As the name suggests, an interest only scheme allows you to opt to pay off the just the portion of your mortgage loan that represents the interest paid to the lender. In other words, when you have finished paying the interest only section you will still have repaid none of the capital - you will still owe the full purchase price of your home! Obviously you then need to set about paying off the actual capital amount.
So the interest only period is usually only a section of the mortgage period. Say you take out a thirty year loan, you might be able to opt for the first five or ten years as an interest only period, then you begin to pay the rest of the amount. At this point many people may be asking - Why Bother?
The main advantage of an interest only scheme is that the payments are lower during the period of interest only repayments than they would be with a standard repayment (the fully amortizing payment). Unfortunately, after this period the payments on your interest only mortgage are likely to be higher than the equivalent payments for a amortizing scheme.
So the people who will benefit from the scheme are those who would benefit from a significant period at a lower payment rate and are happy to accept and payment hike down the line.

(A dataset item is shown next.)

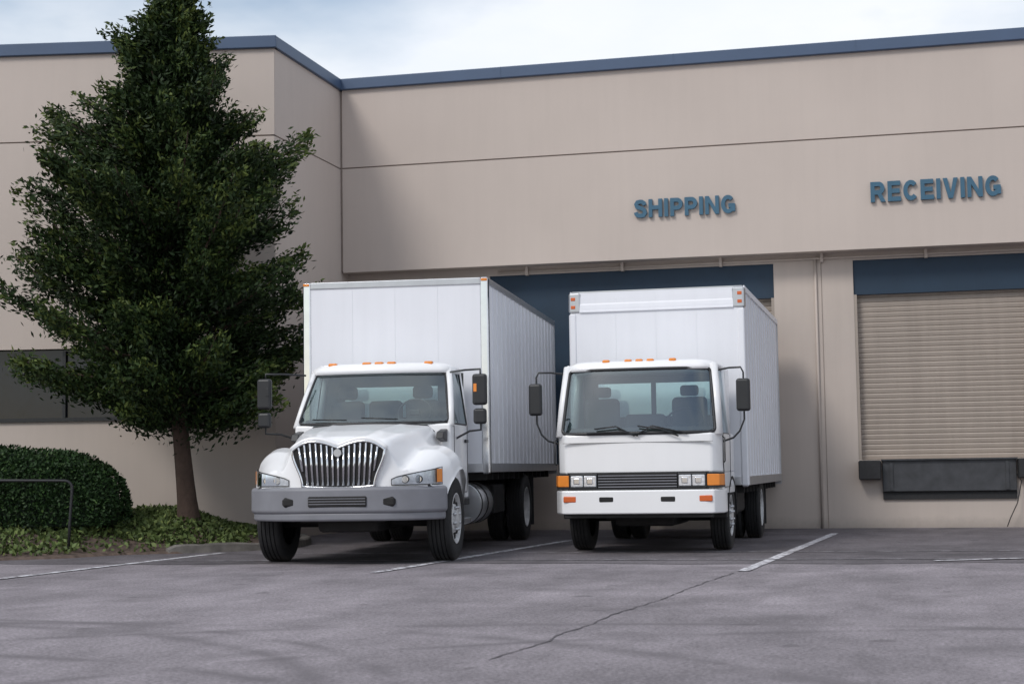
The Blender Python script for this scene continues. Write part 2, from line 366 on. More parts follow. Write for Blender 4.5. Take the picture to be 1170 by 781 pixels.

There are two main groups for whom such a mortgage may appeal. The first is the first-time buyer. It is common for individuals and couples to go for something generally known as a starter-home. It is usually a stop-gap that is too small for a family and where the buyer has no intention of staying for long. The reason folk go for starter homes is the difficulty of meeting the payments when starting out in life. The problem is that every house move is very expensive with lots of fees and costs that are incurred in shifting up from the starter home. So sometimes makes economic sense to stretch the budget in the early years to avoid a costly move - the interest mortgages offer one route to achieving this because they offer lower payments whilst you get on your feet and get your career on the rails.
The second group that the interest only mortgage schemes may attract are those with variable incomes; the self-employed for example. This is because they can do without the big payment every month, but some months will want to pay more. This is the other key feature of an interest mortgage - you can make larger payments towards the capital sum when you have additional cash.
Those are the main advantages that make an interest only loan plan appealing. The potential problems are fairly obvious. First and foremost, you need to be confident that when the time comes to make the larger payments, you will be able to. Ask yourself quite seriously if this is a sure thing, do not rely on big talk and bravado. Do not risk your home if you are not sure.
If you are in the variable monthly income bracket, consider whether or not you are the kind of person who will actually make those bigger payments when you have the extra money. Will that new home cinema or red sports car be just too tempting... If you know you are going to have trouble disciplining yourself maybe you should go for a scheme that forces you to keep chipping away at the payment for your home.